= Exercise prompt =
In the entries that follow, find the word "scene" and report each line it is on.

= Recorded data =
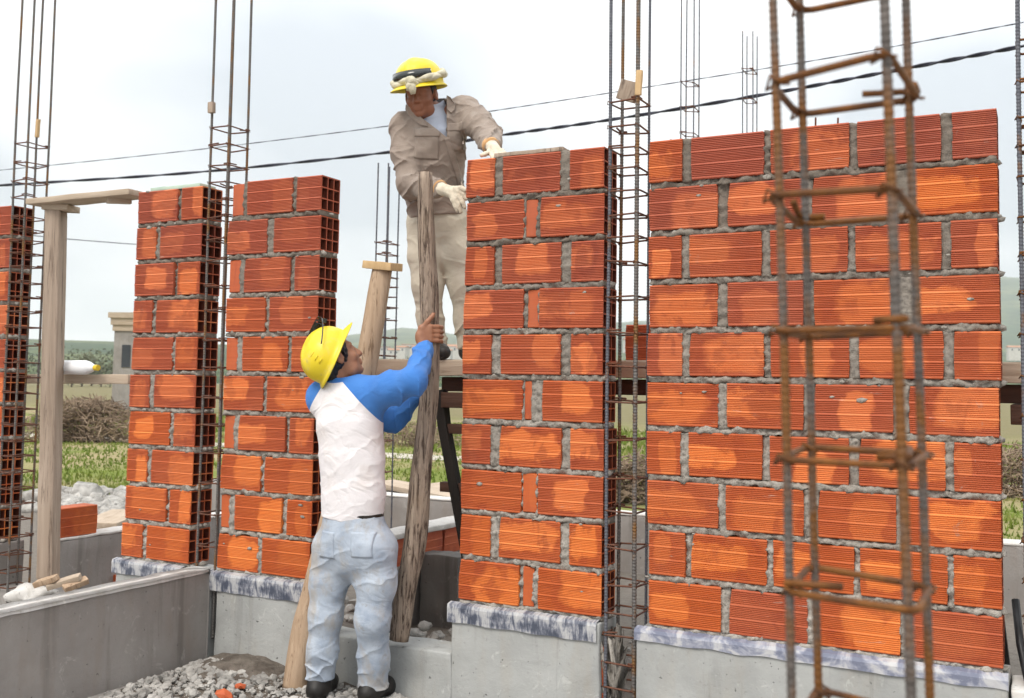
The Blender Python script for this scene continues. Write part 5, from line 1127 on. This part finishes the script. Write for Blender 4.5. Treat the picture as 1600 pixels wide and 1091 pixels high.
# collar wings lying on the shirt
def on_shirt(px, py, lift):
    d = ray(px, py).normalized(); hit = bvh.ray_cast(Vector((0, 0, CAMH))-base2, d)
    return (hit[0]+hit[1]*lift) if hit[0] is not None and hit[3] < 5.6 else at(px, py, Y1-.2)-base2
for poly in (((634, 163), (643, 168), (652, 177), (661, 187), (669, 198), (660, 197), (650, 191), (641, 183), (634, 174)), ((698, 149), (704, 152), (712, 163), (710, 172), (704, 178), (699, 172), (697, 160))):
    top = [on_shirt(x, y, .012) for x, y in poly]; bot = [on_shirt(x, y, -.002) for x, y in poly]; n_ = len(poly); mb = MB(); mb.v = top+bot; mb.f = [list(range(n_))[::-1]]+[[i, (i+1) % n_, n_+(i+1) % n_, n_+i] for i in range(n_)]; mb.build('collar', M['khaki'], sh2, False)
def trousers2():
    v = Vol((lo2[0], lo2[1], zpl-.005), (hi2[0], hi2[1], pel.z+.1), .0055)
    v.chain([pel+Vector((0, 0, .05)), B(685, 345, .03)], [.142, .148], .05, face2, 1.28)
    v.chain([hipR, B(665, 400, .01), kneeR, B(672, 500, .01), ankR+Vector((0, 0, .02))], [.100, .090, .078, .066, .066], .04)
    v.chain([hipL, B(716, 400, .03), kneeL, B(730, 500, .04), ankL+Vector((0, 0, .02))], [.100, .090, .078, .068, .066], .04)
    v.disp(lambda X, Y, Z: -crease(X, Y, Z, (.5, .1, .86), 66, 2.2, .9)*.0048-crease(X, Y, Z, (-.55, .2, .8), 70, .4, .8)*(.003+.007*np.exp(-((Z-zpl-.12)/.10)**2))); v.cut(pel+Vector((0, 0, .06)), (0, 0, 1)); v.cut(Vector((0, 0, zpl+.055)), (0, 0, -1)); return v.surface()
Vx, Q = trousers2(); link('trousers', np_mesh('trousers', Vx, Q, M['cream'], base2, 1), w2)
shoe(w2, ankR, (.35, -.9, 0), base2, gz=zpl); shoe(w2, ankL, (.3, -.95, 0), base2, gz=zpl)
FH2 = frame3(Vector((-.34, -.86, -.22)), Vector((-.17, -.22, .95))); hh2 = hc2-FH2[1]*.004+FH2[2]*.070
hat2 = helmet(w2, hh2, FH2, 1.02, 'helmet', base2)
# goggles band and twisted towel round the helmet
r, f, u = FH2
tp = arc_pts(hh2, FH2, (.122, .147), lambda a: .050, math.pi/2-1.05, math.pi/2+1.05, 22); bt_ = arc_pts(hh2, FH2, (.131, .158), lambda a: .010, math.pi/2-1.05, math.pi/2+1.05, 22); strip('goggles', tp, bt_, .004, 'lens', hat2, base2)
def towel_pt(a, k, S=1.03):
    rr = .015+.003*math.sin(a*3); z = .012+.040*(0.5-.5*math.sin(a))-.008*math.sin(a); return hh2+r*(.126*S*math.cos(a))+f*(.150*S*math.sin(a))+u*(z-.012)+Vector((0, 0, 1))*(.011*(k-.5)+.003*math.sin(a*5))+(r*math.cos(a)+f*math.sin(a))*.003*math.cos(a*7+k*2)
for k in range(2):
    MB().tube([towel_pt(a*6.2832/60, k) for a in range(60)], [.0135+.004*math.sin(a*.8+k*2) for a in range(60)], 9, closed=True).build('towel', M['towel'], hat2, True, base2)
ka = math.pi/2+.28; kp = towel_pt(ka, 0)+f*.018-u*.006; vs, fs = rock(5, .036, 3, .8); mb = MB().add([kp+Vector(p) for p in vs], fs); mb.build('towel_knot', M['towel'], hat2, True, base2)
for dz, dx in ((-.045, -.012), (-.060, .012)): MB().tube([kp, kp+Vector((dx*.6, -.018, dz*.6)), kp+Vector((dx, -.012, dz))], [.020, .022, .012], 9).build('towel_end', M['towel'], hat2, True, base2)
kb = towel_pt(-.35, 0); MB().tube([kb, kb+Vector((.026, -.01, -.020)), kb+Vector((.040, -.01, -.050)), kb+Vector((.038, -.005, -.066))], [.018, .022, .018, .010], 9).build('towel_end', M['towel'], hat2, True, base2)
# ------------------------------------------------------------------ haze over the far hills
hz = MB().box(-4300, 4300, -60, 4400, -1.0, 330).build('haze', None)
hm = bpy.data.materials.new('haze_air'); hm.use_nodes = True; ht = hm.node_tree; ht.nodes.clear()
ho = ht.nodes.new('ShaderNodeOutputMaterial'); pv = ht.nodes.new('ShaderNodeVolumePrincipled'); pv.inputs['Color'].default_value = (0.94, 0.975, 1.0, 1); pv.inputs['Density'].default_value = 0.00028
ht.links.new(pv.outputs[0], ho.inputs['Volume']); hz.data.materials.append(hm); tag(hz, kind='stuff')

---

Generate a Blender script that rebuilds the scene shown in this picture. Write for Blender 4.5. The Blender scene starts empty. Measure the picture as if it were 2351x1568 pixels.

= Exercise solution =
The Blender Python script for this scene continues. Write part 5, from line 1127 on. This part finishes the script. Write for Blender 4.5. Treat the picture as 1600 pixels wide and 1091 pixels high.
Generate a Blender script that rebuilds the scene shown in this picture. Write for Blender 4.5. The Blender scene starts empty. Measure the picture as if it were 2351x1568 pixels.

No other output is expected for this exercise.